Tamica Hughes

Dawn Cauthen-Thornton | March 19th, 2020
Tamica Hughes (Photos by Still Shots Photography)

Tamica Hughes (Photos by Still Shots Photography)

Transforming the thought process of a teen or pre-teen girl, is at the forefront of Tamica Hughes’ mind. Especially if they’re pregnant or expecting. They’re often broken, confused, and unsure of their future and that of their unborn child. The non-profit organization, Level-Up Parenting, was created in 2019, by Hughes, to tackle the daily struggles these young girls face as they’re preparing for the most important role of their lives.

“Our purpose is to do community outreach, literacy, charitable contributions, and provide educational resources that will help them as a teen parent. That includes an eight-week program teaching them parenting skills, money management, computer literacy and interview preparation, breastfeeding, career and college readiness, self-care and post-partum depression, pregnancy prevention, and how to plan for the future,” Hughes explains.

The Greensboro native knows first-hand how challenging being a teen mom can be, because she was one. As a 16-year-old student at Ragsdale High School in Jamestown, NC, she admittedly struggled. Although her mentor, Michelle Graves, was by her side, she didn’t have a particular person to introduce her to the resources that are readily available today. She depended on her mother often but found a small bit of relief when she began working at a day care facility as an after-school teacher at age 17. After graduation, she moved on to cosmetology school while her toddler son attended the Headstart program. Now, she offers a $1,000 scholarship to a student in her program each year that would like to further their education, just as she did. She plans to host a community fundraiser to raise more money for this effort.

“Since I used some of these resources, I’ll be able to link the teens to exactly where they need to go. I’ve also partnered with Nurse Partnership that will administer check-ups in their homes and other things they need,” Hughes says.

If Level Up Parenting sounds like social services, that’s because it is. But while they serve everyone in the community, this organization focuses on moms ages 10 to 19. When the babies arrive, Hughes provides essentials like, pampers, baby clothes, and women’s clothes from Niko’s Closet, an extension of Level Up Parenting. She is always accepting donations and stores the items in a storage facility that she personally pays for. Hughes’ long-term goal is to purchase a location and provide transitional housing to the girls she helps and permanent place to store the donations she receives.

On March 28th, the visionary is planning a community day with speakers and resources as well as an intake process for girls who need assistance. The organization adopted two teen moms this past Christmas and provided needed items for them and plans to do the same annually.

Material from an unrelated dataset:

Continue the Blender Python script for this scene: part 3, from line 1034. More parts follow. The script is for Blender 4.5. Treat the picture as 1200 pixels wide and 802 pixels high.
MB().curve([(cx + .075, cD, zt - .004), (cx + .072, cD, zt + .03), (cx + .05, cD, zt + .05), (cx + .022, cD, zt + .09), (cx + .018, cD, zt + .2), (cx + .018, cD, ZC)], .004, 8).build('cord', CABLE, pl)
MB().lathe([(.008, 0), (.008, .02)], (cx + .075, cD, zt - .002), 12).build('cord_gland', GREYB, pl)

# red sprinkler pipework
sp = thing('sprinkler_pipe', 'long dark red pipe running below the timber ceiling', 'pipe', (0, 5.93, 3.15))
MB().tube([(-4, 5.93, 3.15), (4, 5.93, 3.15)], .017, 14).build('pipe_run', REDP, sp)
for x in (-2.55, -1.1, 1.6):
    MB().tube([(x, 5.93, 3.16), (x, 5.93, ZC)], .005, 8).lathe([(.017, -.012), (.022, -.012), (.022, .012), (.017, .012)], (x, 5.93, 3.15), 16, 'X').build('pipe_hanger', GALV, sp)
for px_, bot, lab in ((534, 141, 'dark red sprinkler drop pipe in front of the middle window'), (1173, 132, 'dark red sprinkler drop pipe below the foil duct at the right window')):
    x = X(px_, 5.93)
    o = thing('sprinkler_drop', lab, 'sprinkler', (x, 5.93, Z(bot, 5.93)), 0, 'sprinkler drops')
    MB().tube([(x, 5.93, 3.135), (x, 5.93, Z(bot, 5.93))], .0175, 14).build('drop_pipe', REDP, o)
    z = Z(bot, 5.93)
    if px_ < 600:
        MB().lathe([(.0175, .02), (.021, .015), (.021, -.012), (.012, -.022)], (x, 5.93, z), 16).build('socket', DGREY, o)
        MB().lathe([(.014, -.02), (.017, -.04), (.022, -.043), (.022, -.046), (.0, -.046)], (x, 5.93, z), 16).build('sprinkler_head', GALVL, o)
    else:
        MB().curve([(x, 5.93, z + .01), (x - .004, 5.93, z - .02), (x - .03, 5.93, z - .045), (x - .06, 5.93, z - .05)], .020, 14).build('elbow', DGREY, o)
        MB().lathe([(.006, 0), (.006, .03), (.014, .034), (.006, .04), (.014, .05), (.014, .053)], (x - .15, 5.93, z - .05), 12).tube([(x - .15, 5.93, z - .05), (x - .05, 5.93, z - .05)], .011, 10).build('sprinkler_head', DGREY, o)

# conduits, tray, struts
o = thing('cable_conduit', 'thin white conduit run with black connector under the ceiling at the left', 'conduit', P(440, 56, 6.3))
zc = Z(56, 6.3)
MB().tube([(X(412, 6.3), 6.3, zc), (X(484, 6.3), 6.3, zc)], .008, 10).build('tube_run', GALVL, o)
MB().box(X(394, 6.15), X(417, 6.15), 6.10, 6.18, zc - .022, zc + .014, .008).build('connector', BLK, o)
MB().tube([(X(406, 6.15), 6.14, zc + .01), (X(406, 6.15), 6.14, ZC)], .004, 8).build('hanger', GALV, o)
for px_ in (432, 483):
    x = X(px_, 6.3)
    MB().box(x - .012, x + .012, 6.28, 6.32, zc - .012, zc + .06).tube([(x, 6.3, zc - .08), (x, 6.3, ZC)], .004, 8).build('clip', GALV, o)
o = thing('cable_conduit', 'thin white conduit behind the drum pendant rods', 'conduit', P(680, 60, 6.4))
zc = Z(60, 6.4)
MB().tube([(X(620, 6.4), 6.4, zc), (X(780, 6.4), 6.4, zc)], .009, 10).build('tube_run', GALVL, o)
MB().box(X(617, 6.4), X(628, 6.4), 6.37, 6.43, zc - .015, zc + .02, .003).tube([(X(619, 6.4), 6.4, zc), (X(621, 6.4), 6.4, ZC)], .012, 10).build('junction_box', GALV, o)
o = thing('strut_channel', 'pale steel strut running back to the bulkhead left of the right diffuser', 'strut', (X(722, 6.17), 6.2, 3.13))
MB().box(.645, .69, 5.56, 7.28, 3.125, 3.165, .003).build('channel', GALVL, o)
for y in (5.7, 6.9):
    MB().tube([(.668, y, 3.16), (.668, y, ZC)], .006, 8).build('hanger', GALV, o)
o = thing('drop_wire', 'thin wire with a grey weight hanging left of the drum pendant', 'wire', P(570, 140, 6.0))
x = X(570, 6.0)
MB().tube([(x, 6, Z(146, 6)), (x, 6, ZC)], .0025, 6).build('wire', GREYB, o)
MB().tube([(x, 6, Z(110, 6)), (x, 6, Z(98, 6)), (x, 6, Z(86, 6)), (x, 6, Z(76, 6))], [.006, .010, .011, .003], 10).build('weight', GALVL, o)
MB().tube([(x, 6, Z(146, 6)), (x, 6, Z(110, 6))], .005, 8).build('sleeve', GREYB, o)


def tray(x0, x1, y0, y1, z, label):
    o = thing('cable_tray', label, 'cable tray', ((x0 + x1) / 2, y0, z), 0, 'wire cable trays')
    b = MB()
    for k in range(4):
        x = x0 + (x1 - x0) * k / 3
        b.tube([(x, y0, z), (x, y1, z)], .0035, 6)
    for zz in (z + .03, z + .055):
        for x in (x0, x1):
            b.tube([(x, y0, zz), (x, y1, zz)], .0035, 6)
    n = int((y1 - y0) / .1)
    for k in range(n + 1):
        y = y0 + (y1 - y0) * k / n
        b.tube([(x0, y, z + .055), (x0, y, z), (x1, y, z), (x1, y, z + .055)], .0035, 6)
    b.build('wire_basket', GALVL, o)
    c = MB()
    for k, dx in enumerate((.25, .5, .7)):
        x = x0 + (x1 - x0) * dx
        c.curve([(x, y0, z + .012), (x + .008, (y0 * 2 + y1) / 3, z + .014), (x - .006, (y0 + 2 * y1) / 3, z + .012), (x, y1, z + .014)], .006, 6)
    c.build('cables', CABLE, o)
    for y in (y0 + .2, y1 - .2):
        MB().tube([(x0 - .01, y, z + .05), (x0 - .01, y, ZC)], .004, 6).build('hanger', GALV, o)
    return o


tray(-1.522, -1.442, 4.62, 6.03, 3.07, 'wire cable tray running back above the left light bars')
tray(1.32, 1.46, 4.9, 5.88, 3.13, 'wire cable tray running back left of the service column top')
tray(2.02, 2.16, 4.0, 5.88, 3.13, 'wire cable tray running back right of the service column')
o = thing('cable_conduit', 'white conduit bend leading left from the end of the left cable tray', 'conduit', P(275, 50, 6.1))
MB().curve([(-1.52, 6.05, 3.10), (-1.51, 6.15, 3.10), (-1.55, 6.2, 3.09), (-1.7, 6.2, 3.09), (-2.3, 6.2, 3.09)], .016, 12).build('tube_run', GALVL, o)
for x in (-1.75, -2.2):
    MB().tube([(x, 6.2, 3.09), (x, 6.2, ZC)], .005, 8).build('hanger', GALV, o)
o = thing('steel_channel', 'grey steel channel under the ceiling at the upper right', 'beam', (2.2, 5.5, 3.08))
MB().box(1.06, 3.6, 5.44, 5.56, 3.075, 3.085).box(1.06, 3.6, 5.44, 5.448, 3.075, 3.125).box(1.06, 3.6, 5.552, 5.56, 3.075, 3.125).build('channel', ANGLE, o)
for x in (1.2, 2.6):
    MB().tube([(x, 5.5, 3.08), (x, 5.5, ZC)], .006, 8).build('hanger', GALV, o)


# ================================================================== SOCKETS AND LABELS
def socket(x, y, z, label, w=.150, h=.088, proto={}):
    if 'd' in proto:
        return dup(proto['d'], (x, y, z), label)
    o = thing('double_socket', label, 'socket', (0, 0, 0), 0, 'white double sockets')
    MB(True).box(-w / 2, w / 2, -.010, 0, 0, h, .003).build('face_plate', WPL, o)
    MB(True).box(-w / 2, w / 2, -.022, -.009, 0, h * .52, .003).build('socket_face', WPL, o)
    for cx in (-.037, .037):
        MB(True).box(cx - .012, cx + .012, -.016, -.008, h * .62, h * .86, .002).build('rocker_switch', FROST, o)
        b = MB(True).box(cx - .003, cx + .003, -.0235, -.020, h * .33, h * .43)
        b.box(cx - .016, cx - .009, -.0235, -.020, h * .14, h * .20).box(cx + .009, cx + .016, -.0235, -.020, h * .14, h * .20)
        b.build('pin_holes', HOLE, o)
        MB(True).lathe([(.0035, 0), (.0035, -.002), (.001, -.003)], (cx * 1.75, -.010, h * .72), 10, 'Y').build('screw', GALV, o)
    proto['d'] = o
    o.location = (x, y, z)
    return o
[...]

“I help people daily. If they call me, I’ll provide whatever I can or send them somewhere else if I can’t,” says Hughes.

The organizations all-female team of board members helps Hughes make the decisions to move the organization forward as her prayer team helps the teens stay faithful in their beliefs of obtaining a better life for their families.

“I want them to know that just because they’re young mothers doesn’t mean they don’t have opportunities.” She stresses to the girls that having a trade or furthering their education is key to being successful in the future.

Hughes is currently searching for volunteers to mentor the young ladies that will participate in Level Up Parenting’s upcoming 8-week session. “They may be spending time with the girls, sitting and talking to them, and possibly purchasing a few items that they need.” She’ll soon offer internships to college students majoring in a social science as well.

Considering Hughes was a teen mom, she shed the statistic early on, that most would become victim to. She utilized many of the programs offered and created a new legacy for herself and her children. Though they’re not involved in the Level Up Parenting, her two sons and husband Christopher are her biggest supporters. Early on she saw that young women on the southside of Greensboro needed help and decided to make a change. One day she plans to serve the entire city, but for now, she’s starting small, but making a huge impact.